If you are lucky enough to meet Burgos in the lineup at Maderas, paddle over and say hello. Be sure to heed her etiquette tips, which she bestowed to me over a cup of coffee in the shade at The Maderas Village.

  • Before you dip a toe into the water, take a few minutes to do some reconnaissance from the beach. Chat with people coming in from a surf, watch for rocks and rips in the water and how the waves are breaking. This due diligence is important not only for your safety, but also to avoid needlessly getting in anyone's way in the water.
  • When you are ready to make your way out, Burgos recommends easing into the lineup, particularly at a locals beach. She suggests sticking to the shoulder for a bit and gradually making your way over. A head nod, wave and a quick hello never hurt either.
  • The surfer closest to the peak of the wave has priority on it. So if you are paddling after a right-breaking wave and a surfer on your left is also chasing it, they get the right of way.
  • If you accidentally drop in on someone else's wave, say you are sorry. If it was genuinely an accident and you did not see them, and your apology is sincere, you will likely be forgiven. But do not do it again.

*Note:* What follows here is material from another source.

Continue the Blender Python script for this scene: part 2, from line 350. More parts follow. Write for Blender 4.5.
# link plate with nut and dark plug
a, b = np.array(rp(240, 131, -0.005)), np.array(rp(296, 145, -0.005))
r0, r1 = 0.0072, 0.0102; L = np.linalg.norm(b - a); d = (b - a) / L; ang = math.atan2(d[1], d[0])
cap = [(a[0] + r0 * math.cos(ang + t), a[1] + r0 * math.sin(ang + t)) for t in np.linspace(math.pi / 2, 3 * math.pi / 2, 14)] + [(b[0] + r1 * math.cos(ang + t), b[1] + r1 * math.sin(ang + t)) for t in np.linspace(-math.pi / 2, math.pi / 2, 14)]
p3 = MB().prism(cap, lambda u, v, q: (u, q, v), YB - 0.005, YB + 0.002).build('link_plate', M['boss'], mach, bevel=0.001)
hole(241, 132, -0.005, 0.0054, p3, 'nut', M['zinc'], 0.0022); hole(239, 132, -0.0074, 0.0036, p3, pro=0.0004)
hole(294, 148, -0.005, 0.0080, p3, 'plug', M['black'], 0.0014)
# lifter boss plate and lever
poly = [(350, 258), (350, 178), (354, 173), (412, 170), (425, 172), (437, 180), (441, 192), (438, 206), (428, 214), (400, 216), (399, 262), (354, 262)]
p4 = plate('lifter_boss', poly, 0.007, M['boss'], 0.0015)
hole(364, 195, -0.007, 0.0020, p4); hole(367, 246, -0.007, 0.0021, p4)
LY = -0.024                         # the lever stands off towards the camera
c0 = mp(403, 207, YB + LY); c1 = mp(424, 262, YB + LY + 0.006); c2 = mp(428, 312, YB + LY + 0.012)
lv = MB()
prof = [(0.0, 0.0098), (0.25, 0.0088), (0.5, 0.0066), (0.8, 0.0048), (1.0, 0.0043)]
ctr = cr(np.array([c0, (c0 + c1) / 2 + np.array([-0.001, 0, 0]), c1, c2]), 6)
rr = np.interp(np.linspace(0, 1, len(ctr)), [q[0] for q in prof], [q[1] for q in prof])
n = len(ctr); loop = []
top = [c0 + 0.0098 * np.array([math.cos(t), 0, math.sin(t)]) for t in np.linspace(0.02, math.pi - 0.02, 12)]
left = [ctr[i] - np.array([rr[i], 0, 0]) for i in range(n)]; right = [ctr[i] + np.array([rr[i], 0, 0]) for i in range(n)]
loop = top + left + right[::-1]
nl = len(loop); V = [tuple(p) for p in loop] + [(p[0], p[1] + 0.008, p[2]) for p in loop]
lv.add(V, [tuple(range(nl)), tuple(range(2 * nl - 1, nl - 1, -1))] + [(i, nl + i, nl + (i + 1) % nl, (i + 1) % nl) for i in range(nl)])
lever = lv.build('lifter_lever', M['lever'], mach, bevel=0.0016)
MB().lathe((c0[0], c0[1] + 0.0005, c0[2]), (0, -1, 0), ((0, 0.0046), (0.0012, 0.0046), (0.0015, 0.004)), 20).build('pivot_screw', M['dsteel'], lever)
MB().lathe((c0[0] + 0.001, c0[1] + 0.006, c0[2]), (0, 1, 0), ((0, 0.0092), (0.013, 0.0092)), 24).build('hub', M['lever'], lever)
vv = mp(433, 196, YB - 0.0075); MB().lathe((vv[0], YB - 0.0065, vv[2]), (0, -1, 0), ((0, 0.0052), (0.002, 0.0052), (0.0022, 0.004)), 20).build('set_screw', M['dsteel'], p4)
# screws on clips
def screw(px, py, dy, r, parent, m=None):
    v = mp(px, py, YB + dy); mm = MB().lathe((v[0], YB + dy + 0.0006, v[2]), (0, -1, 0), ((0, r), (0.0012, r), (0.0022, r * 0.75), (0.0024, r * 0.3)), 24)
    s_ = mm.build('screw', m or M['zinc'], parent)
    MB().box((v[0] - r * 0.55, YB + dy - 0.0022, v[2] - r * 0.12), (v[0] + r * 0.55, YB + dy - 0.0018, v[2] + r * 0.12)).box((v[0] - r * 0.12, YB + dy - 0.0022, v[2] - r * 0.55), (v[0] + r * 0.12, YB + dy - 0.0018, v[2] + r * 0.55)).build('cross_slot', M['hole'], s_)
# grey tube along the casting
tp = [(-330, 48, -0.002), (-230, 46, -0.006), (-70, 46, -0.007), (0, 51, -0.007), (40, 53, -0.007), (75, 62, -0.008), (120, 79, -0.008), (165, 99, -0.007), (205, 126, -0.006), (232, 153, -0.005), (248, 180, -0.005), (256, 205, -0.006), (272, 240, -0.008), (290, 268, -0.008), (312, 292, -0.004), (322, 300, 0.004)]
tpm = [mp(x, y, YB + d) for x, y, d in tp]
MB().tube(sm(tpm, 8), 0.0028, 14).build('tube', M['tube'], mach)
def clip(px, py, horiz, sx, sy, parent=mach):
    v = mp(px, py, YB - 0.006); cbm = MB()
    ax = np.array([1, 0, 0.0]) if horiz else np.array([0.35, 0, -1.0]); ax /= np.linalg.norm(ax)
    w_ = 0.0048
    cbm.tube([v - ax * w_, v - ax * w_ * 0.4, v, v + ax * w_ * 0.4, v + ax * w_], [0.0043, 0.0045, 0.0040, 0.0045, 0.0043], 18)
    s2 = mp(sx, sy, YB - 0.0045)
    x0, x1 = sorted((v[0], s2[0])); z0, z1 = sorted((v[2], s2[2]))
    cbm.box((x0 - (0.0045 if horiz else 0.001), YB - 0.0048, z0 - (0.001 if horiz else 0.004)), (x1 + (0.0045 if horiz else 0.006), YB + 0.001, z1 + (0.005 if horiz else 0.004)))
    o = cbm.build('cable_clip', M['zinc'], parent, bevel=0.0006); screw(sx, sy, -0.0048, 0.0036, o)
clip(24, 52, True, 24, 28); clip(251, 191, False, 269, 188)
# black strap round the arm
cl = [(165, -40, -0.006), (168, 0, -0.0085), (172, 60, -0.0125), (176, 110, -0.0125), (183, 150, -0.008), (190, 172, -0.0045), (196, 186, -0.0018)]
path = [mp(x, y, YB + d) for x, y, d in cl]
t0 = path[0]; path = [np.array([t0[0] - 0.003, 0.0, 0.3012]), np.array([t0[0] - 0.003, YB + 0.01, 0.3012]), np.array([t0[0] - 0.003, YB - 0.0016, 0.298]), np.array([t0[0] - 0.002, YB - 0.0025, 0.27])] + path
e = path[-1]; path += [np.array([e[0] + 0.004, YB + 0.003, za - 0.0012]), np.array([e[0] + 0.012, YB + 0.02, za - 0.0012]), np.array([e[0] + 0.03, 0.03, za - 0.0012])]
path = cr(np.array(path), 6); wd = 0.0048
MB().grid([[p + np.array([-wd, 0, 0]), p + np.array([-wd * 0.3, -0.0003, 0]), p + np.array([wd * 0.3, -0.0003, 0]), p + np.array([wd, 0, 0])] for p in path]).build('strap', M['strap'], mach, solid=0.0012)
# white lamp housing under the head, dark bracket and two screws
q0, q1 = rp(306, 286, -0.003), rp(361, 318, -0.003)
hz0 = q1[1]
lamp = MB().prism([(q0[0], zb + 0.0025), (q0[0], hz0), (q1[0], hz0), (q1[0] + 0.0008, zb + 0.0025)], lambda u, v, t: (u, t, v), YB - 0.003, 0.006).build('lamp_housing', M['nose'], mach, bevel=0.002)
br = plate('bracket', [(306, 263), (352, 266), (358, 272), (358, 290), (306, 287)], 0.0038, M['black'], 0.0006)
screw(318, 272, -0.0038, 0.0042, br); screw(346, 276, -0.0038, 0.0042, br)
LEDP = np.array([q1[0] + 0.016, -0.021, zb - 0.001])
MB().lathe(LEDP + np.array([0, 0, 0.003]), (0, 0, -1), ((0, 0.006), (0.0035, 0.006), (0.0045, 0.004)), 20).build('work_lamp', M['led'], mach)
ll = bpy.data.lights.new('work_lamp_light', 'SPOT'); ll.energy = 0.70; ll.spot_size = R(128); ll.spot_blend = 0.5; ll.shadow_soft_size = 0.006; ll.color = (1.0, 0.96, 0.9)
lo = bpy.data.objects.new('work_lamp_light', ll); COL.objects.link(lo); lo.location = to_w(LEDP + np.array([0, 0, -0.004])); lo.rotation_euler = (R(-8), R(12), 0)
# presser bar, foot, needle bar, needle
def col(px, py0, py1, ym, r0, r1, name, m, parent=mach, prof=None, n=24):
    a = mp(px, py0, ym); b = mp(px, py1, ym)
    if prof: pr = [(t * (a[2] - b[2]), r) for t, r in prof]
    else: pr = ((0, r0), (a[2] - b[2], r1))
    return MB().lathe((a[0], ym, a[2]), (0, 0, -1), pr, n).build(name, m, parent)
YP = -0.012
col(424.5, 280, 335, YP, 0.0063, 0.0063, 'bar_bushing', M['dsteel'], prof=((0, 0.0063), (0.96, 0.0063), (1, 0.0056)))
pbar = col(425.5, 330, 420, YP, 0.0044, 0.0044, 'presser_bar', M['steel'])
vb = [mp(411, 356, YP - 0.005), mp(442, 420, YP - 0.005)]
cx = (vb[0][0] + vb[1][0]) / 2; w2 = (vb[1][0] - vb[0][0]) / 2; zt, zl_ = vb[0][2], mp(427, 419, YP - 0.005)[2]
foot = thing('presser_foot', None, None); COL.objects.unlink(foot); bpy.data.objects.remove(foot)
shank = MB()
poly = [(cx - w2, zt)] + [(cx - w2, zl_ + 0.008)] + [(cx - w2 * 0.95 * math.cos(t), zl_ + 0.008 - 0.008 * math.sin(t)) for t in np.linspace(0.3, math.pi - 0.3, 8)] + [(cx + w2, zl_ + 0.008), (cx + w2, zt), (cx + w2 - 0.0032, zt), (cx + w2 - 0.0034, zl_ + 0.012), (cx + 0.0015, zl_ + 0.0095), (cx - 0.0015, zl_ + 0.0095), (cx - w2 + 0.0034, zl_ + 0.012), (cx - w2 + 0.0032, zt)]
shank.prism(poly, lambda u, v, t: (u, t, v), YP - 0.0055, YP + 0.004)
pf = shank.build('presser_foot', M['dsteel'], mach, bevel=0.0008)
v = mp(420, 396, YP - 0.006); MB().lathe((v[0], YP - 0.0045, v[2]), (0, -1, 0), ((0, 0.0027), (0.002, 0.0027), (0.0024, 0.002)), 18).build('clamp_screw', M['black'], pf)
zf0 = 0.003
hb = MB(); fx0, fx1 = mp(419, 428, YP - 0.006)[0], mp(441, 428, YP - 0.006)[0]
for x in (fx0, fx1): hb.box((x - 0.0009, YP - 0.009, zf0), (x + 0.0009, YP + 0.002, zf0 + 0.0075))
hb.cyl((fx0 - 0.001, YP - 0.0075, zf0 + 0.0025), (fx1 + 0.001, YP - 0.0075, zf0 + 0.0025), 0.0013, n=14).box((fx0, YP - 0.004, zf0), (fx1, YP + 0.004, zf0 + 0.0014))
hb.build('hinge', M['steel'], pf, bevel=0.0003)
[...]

  • As you paddle back out, avoid heading straight into the lineup as inevitably someone will end up surfing right into you, which is not fun for them and is extremely dangerous for you. Go around, or paddle in behind the direction they are headed. If you find yourself directly in the path of someone on a wave, your first instinct might be to duck dive, though Burgos cautions to just stay still. This way, the surfer can clearly see you (bobbing on your board with a distraught look on your face) and plan their route around you. If you disappear under the water, they simply cannot plan around you and risk running right over you. In fact, Burgos stands by this advice to any surfer in a moment of uncertainty: do not move.
  • Always know where your board is. Burgos reminds that a long board, when coupled with a leash of the same length, can travel quite a distance. If you are not constantly mindful of where your board is, you are potentially posing a risk to anyone in a 15-foot radius. Most bumps and bruises (or heaven forbid, worse) are from surf boards, either your own or someone else's, so be aware of the distance in between you and other surfers.

It is simply not in Burgo's good nature to talk surf etiquette tips without putting her signature warm touch on the subject. She has a lovely saying, "If you do not surf, never start. If you surf, never stop" and encourages her students to shirk off the intimidation of the sport and the line up and get out there. Disclaimer: she makes it look deceivingly easy.